• [WHAT IS EXPECTED]: Your task is to transcribe all of the data below exactly, omitting the images.

• [RECORDED INFORMATION]:

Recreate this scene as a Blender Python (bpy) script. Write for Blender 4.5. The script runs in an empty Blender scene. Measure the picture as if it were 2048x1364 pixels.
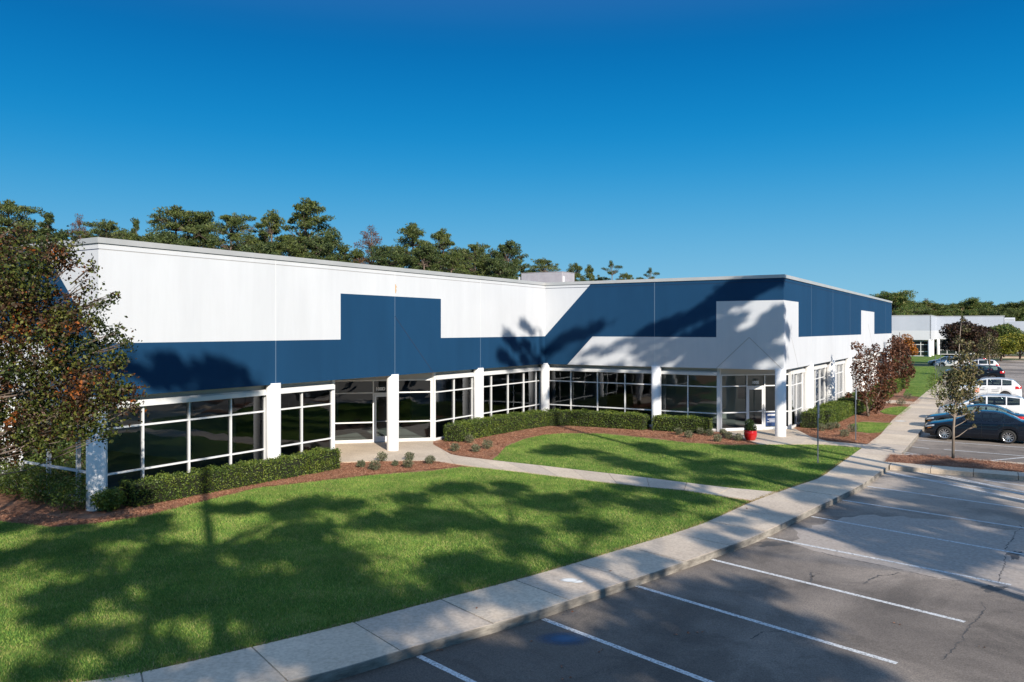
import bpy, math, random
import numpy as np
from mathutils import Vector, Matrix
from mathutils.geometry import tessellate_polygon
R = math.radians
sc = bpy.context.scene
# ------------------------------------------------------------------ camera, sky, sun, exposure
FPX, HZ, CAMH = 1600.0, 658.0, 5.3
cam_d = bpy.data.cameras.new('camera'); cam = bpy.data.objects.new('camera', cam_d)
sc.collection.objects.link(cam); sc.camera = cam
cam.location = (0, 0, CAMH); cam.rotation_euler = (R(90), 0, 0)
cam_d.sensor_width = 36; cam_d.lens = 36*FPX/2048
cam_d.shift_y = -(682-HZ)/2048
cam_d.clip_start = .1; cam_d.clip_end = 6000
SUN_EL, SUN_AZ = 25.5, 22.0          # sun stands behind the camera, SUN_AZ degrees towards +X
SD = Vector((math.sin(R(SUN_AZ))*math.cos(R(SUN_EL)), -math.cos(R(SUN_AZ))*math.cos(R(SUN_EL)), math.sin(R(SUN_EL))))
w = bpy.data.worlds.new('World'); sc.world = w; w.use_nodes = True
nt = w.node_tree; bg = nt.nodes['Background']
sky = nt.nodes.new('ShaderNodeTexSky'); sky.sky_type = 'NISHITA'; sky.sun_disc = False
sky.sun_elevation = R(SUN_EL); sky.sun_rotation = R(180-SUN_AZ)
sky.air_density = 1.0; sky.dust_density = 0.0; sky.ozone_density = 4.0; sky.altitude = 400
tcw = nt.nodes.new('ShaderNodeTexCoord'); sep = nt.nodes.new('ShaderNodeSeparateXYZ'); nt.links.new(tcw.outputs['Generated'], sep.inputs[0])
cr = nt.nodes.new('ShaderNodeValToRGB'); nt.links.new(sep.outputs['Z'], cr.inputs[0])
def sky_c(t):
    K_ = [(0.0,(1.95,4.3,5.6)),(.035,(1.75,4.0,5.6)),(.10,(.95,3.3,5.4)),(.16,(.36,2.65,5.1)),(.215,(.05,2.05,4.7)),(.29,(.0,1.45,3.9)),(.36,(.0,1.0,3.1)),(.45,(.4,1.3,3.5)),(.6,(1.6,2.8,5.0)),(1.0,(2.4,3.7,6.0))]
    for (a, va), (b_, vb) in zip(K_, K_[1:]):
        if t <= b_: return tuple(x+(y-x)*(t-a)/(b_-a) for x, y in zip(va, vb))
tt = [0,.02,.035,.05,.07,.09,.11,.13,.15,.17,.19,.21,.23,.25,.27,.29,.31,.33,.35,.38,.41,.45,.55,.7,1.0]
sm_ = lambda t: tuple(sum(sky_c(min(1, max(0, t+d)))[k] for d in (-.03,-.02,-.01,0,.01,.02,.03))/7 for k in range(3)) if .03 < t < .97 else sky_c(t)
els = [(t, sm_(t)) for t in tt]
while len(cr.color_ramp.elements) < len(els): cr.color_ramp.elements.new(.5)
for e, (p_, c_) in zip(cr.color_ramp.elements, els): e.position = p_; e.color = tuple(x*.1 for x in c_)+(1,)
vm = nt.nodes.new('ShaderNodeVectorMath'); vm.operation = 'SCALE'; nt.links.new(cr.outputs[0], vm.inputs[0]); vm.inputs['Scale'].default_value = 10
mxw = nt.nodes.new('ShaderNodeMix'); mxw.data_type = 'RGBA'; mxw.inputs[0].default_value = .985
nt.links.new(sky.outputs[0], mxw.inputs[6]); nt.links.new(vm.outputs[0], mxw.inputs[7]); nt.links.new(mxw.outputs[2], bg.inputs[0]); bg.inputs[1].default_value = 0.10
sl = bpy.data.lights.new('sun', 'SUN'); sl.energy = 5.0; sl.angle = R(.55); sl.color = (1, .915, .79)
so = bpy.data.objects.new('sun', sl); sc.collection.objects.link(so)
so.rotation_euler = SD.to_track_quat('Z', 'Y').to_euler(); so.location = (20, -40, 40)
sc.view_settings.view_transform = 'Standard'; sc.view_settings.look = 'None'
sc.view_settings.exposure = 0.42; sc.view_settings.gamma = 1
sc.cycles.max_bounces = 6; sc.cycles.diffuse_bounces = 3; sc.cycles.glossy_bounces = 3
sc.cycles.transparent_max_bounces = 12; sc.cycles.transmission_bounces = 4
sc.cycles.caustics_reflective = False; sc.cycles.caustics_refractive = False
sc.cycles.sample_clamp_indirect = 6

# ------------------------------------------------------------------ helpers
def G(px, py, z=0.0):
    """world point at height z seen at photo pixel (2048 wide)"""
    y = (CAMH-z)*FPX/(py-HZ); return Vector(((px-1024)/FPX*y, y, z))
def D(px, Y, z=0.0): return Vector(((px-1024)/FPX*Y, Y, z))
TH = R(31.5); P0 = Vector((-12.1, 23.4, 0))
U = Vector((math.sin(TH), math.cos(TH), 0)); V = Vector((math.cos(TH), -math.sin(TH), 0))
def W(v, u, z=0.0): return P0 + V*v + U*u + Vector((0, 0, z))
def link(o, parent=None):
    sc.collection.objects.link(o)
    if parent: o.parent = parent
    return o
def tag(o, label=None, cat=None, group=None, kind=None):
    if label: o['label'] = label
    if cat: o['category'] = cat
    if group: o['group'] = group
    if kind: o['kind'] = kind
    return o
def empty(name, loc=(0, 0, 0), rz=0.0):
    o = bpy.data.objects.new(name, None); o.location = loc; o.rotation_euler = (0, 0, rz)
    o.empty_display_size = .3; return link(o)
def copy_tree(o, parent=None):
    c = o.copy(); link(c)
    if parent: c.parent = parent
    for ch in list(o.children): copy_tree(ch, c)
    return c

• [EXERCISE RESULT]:
Recreate this scene as a Blender Python (bpy) script. Write for Blender 4.5. The script runs in an empty Blender scene. Measure the picture as if it were 2048x1364 pixels.
import bpy, math, random
import numpy as np
from mathutils import Vector, Matrix
from mathutils.geometry import tessellate_polygon
R = math.radians
sc = bpy.context.scene
# ------------------------------------------------------------------ camera, sky, sun, exposure
FPX, HZ, CAMH = 1600.0, 658.0, 5.3
cam_d = bpy.data.cameras.new('camera'); cam = bpy.data.objects.new('camera', cam_d)
sc.collection.objects.link(cam); sc.camera = cam
cam.location = (0, 0, CAMH); cam.rotation_euler = (R(90), 0, 0)
cam_d.sensor_width = 36; cam_d.lens = 36*FPX/2048
cam_d.shift_y = -(682-HZ)/2048
cam_d.clip_start = .1; cam_d.clip_end = 6000
SUN_EL, SUN_AZ = 25.5, 22.0          # sun stands behind the camera, SUN_AZ degrees towards +X
SD = Vector((math.sin(R(SUN_AZ))*math.cos(R(SUN_EL)), -math.cos(R(SUN_AZ))*math.cos(R(SUN_EL)), math.sin(R(SUN_EL))))
w = bpy.data.worlds.new('World'); sc.world = w; w.use_nodes = True
nt = w.node_tree; bg = nt.nodes['Background']
sky = nt.nodes.new('ShaderNodeTexSky'); sky.sky_type = 'NISHITA'; sky.sun_disc = False
sky.sun_elevation = R(SUN_EL); sky.sun_rotation = R(180-SUN_AZ)
sky.air_density = 1.0; sky.dust_density = 0.0; sky.ozone_density = 4.0; sky.altitude = 400
tcw = nt.nodes.new('ShaderNodeTexCoord'); sep = nt.nodes.new('ShaderNodeSeparateXYZ'); nt.links.new(tcw.outputs['Generated'], sep.inputs[0])
cr = nt.nodes.new('ShaderNodeValToRGB'); nt.links.new(sep.outputs['Z'], cr.inputs[0])
def sky_c(t):
    K_ = [(0.0,(1.95,4.3,5.6)),(.035,(1.75,4.0,5.6)),(.10,(.95,3.3,5.4)),(.16,(.36,2.65,5.1)),(.215,(.05,2.05,4.7)),(.29,(.0,1.45,3.9)),(.36,(.0,1.0,3.1)),(.45,(.4,1.3,3.5)),(.6,(1.6,2.8,5.0)),(1.0,(2.4,3.7,6.0))]
    for (a, va), (b_, vb) in zip(K_, K_[1:]):
        if t <= b_: return tuple(x+(y-x)*(t-a)/(b_-a) for x, y in zip(va, vb))
tt = [0,.02,.035,.05,.07,.09,.11,.13,.15,.17,.19,.21,.23,.25,.27,.29,.31,.33,.35,.38,.41,.45,.55,.7,1.0]
sm_ = lambda t: tuple(sum(sky_c(min(1, max(0, t+d)))[k] for d in (-.03,-.02,-.01,0,.01,.02,.03))/7 for k in range(3)) if .03 < t < .97 else sky_c(t)
els = [(t, sm_(t)) for t in tt]
while len(cr.color_ramp.elements) < len(els): cr.color_ramp.elements.new(.5)
for e, (p_, c_) in zip(cr.color_ramp.elements, els): e.position = p_; e.color = tuple(x*.1 for x in c_)+(1,)
vm = nt.nodes.new('ShaderNodeVectorMath'); vm.operation = 'SCALE'; nt.links.new(cr.outputs[0], vm.inputs[0]); vm.inputs['Scale'].default_value = 10
mxw = nt.nodes.new('ShaderNodeMix'); mxw.data_type = 'RGBA'; mxw.inputs[0].default_value = .985
nt.links.new(sky.outputs[0], mxw.inputs[6]); nt.links.new(vm.outputs[0], mxw.inputs[7]); nt.links.new(mxw.outputs[2], bg.inputs[0]); bg.inputs[1].default_value = 0.10
sl = bpy.data.lights.new('sun', 'SUN'); sl.energy = 5.0; sl.angle = R(.55); sl.color = (1, .915, .79)
so = bpy.data.objects.new('sun', sl); sc.collection.objects.link(so)
so.rotation_euler = SD.to_track_quat('Z', 'Y').to_euler(); so.location = (20, -40, 40)
sc.view_settings.view_transform = 'Standard'; sc.view_settings.look = 'None'
sc.view_settings.exposure = 0.42; sc.view_settings.gamma = 1
sc.cycles.max_bounces = 6; sc.cycles.diffuse_bounces = 3; sc.cycles.glossy_bounces = 3
sc.cycles.transparent_max_bounces = 12; sc.cycles.transmission_bounces = 4
sc.cycles.caustics_reflective = False; sc.cycles.caustics_refractive = False
sc.cycles.sample_clamp_indirect = 6

# ------------------------------------------------------------------ helpers
def G(px, py, z=0.0):
    """world point at height z seen at photo pixel (2048 wide)"""
    y = (CAMH-z)*FPX/(py-HZ); return Vector(((px-1024)/FPX*y, y, z))
def D(px, Y, z=0.0): return Vector(((px-1024)/FPX*Y, Y, z))
TH = R(31.5); P0 = Vector((-12.1, 23.4, 0))
U = Vector((math.sin(TH), math.cos(TH), 0)); V = Vector((math.cos(TH), -math.sin(TH), 0))
def W(v, u, z=0.0): return P0 + V*v + U*u + Vector((0, 0, z))
def link(o, parent=None):
    sc.collection.objects.link(o)
    if parent: o.parent = parent
    return o
def tag(o, label=None, cat=None, group=None, kind=None):
    if label: o['label'] = label
    if cat: o['category'] = cat
    if group: o['group'] = group
    if kind: o['kind'] = kind
    return o
def empty(name, loc=(0, 0, 0), rz=0.0):
    o = bpy.data.objects.new(name, None); o.location = loc; o.rotation_euler = (0, 0, rz)
    o.empty_display_size = .3; return link(o)
def copy_tree(o, parent=None):
    c = o.copy(); link(c)
    if parent: c.parent = parent
    for ch in list(o.children): copy_tree(ch, c)
    return c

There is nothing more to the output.